Instructions to follow: Find the lines holding the string "from" in the data, then copy all of them.

───── Data section ─────

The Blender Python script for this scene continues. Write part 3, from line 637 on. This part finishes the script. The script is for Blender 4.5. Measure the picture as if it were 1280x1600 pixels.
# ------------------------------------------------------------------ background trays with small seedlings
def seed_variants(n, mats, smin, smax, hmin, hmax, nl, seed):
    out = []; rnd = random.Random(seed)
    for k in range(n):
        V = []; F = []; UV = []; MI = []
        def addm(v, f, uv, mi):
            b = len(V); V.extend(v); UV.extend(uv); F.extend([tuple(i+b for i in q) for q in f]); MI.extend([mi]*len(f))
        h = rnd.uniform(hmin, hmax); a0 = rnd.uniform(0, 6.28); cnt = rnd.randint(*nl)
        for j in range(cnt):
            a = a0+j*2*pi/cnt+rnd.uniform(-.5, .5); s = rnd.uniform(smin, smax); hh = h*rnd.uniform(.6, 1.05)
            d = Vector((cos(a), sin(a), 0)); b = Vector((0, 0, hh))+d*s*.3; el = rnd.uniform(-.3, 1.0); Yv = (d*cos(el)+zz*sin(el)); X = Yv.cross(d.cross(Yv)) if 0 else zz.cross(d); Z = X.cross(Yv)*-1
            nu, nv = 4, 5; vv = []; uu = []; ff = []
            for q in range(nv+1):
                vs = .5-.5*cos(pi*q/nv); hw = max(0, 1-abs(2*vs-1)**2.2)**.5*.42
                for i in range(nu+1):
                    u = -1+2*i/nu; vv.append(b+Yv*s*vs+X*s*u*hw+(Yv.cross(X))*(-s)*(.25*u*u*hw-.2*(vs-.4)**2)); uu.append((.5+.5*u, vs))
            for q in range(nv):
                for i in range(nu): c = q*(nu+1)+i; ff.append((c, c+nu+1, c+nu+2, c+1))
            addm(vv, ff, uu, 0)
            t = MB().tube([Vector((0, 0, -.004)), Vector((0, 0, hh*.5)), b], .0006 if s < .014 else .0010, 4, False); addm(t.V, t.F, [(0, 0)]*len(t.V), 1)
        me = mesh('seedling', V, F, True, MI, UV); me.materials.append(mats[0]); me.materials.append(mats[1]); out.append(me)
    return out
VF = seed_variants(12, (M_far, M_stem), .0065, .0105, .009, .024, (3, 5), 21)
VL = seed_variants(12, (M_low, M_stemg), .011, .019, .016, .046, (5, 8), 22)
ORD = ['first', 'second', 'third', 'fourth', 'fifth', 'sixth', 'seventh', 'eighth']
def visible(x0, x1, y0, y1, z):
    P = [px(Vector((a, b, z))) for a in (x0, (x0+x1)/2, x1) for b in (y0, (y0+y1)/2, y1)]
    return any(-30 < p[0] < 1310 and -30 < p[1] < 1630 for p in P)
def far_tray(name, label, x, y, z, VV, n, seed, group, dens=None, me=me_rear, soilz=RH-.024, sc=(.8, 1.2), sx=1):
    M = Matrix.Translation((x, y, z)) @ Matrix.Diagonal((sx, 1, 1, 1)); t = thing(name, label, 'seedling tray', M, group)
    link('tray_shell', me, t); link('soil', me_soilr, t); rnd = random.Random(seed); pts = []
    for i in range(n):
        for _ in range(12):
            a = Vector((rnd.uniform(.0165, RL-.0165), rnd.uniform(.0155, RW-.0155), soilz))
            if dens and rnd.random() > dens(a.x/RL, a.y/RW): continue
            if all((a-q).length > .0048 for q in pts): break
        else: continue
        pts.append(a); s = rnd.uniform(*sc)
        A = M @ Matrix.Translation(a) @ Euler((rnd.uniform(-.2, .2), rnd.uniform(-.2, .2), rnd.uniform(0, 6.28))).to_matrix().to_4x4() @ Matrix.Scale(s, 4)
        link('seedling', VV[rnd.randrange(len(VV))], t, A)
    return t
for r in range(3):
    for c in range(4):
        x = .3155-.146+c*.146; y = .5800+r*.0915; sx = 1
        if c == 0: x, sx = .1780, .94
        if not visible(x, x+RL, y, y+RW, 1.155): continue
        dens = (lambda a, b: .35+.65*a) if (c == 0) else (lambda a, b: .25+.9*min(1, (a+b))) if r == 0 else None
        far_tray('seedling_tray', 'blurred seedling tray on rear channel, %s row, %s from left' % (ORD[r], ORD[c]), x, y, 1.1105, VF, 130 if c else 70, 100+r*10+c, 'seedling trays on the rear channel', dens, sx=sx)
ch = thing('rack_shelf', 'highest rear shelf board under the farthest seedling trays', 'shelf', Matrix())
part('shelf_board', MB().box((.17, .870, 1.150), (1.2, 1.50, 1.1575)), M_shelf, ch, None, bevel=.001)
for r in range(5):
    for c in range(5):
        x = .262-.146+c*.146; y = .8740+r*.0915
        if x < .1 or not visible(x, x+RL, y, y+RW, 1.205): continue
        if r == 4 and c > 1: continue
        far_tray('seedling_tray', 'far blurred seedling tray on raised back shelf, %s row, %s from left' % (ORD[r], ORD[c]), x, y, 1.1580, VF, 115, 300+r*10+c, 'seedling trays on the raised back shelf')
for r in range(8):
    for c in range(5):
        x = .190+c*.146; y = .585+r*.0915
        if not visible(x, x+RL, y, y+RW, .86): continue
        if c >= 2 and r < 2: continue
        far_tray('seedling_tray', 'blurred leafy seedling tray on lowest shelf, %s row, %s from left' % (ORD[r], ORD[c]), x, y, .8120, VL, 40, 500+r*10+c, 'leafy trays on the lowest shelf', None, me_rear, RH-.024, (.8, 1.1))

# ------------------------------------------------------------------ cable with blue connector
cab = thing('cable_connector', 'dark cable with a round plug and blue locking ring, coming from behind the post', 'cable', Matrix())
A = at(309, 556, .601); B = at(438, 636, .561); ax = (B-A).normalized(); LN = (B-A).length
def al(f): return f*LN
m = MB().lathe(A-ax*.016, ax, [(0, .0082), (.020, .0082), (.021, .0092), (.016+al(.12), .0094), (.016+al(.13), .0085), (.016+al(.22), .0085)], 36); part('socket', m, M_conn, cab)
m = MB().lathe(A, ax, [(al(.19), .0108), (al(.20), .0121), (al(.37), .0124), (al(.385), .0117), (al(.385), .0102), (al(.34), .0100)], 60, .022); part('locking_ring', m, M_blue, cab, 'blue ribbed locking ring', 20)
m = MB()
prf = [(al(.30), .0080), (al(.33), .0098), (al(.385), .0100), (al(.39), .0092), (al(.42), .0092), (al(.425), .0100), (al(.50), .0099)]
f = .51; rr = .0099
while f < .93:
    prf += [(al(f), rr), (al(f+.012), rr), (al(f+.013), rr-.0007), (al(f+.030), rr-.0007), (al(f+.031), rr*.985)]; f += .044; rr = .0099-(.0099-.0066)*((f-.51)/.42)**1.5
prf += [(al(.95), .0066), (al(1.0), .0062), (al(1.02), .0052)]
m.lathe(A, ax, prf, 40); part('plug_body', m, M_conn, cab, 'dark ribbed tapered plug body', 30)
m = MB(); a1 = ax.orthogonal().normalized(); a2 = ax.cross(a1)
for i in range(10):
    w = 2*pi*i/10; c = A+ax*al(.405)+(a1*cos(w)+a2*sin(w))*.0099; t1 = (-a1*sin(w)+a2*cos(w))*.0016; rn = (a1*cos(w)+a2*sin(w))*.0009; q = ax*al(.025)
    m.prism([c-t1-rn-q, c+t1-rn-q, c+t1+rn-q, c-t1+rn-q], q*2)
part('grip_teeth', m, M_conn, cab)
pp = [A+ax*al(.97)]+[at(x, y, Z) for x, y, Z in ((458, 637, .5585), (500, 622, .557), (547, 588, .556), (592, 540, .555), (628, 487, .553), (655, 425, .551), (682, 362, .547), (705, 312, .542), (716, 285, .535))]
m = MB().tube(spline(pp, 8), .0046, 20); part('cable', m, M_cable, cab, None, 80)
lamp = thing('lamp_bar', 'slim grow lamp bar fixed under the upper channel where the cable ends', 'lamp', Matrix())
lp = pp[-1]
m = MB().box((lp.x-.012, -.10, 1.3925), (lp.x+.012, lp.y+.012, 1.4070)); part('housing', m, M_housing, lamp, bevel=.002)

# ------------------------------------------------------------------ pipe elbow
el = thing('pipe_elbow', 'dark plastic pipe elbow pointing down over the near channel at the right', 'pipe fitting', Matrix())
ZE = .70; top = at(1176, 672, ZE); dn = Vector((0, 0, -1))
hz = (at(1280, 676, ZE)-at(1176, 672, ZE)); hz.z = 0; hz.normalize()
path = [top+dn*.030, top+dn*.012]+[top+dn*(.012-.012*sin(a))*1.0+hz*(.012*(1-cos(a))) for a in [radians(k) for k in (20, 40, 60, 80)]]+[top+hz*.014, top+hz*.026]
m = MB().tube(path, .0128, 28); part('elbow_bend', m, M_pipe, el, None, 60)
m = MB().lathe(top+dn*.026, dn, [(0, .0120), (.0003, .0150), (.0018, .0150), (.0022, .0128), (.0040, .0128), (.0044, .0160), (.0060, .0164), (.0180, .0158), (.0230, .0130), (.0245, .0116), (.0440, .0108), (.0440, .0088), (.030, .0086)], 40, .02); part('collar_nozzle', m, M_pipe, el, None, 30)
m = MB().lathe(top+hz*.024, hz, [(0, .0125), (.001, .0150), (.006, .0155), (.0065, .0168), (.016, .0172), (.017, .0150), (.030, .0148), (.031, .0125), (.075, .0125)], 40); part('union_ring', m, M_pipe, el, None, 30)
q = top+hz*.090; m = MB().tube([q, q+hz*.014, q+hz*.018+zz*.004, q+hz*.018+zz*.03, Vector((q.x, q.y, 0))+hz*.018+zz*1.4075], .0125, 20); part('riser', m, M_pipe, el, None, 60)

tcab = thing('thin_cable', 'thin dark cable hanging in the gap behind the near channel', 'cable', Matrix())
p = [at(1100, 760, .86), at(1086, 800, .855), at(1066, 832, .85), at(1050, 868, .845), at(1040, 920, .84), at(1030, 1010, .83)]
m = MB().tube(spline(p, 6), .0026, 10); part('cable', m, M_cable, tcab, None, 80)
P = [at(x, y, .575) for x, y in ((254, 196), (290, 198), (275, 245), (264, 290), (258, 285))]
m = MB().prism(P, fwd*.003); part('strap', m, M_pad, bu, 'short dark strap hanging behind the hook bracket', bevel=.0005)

─────

Exercise answer:
The Blender Python script for this scene continues. Write part 3, from line 637 on. This part finishes the script. The script is for Blender 4.5. Measure the picture as if it were 1280x1600 pixels.
        far_tray('seedling_tray', 'blurred seedling tray on rear channel, %s row, %s from left' % (ORD[r], ORD[c]), x, y, 1.1105, VF, 130 if c else 70, 100+r*10+c, 'seedling trays on the rear channel', dens, sx=sx)
        far_tray('seedling_tray', 'far blurred seedling tray on raised back shelf, %s row, %s from left' % (ORD[r], ORD[c]), x, y, 1.1580, VF, 115, 300+r*10+c, 'seedling trays on the raised back shelf')
        far_tray('seedling_tray', 'blurred leafy seedling tray on lowest shelf, %s row, %s from left' % (ORD[r], ORD[c]), x, y, .8120, VL, 40, 500+r*10+c, 'leafy trays on the lowest shelf', None, me_rear, RH-.024, (.8, 1.1))
cab = thing('cable_connector', 'dark cable with a round plug and blue locking ring, coming from behind the post', 'cable', Matrix())